The apps/users templates file remains YAML for compatibility during the migration.

apps:
  grafana:
    redirect_uris:
      - https://grafana.example.com/oauth2/callback
      - https://grafana.example.com/login/generic_oauth
    public: false

  mealie:
    redirect_uris:
      - https://mealie.example.com/login
      - https://mealie.example.com/api/auth/oauth/callback
    public: true

users:
  - email: admin@example.com
    first_name: Admin
    last_name: User
    admin: true

  - email: user@example.com
    first_name: Regular
    last_name: User
    admin: false

Authentication

Authentication is resolved in this order:

  1. --token / ZITADEL_TOKEN / pat in config (PAT)
  2. --service-account-file / ZITADEL_SERVICE_ACCOUNT_FILE / service_account_file in config
  3. Cached session token from auth login (with automatic refresh)

OAuth Device Flow (recommended for interactive use)

Register a native app in your Zitadel instance with the Device Code grant type enabled and JWT access tokens enabled, then log in once:

zitadel-tui --host https://zitadel.example.com apps create-native --name zitadel-tui --device-code
zitadel-tui --host https://zitadel.example.com auth login

The command prints a URL and a short code. Open the URL in your browser, enter the code, and approve the request. The CLI polls in the background and saves the access and refresh tokens to ~/.config/zitadel-tui/tokens.json (mode 0600).

After login, subsequent commands use the cached token automatically:

zitadel-tui --host https://zitadel.example.com apps list
zitadel-tui --host https://zitadel.example.com auth status

Tokens are silently refreshed when they expire.

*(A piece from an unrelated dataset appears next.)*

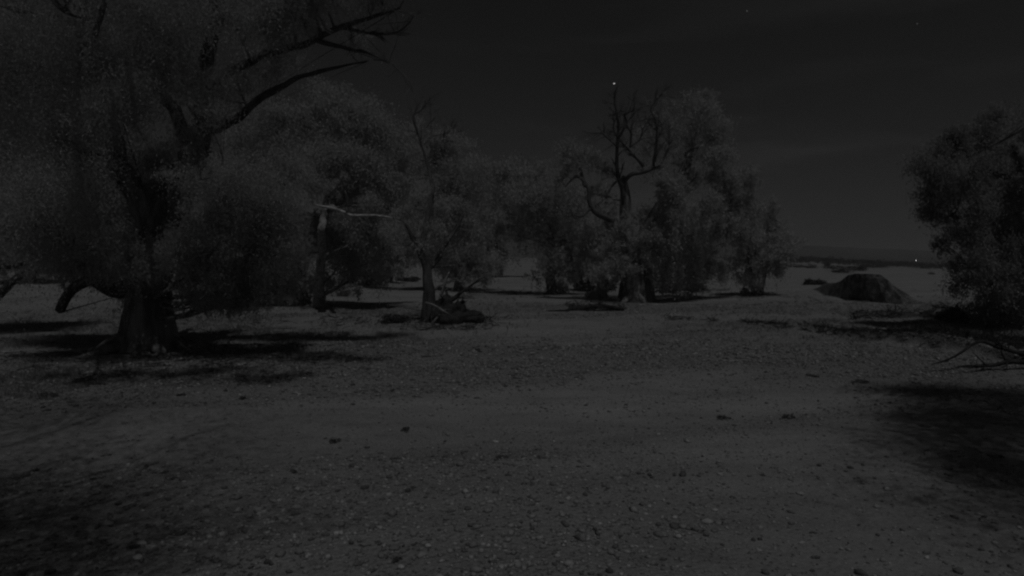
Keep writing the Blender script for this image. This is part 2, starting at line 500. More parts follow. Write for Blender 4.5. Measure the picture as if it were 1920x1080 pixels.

Log out with:

zitadel-tui auth logout

Token cache

The session token cache lives at:

~/.config/zitadel-tui/tokens.json

It is created with mode 0600. The cache stores the access token, refresh token, expiry timestamp, client ID, and host. The device_client_id config field remembers your client ID so you only need --client-id once.

Docker

docker build -t zitadel-tui .
docker run -it --rm \
  -v ~/.config/zitadel-tui:/root/.config/zitadel-tui:ro \
  zitadel-tui

Development

cargo fmt --check
cargo clippy --all-targets --all-features -- -D warnings
cargo test
cargo check

Git hooks

This repo uses lefthook for local guardrails:

lefthook install

Configured hooks:

  • pre-commit: cargo fmt --check
  • commit-msg: enforce Conventional Commits
  • pre-push: cargo build

Release

The release workflow is tag-driven through release-please and publishes:

  • GitHub release artifacts
  • GHCR container images
  • the Rust crate to crates.io

The publish job expects CARGO_REGISTRY_TOKEN in GitHub Actions secrets. If a GitHub outage or transient runner failure interrupts publishing after a tag is created, run the release workflow manually with the existing tag name to retry the release jobs.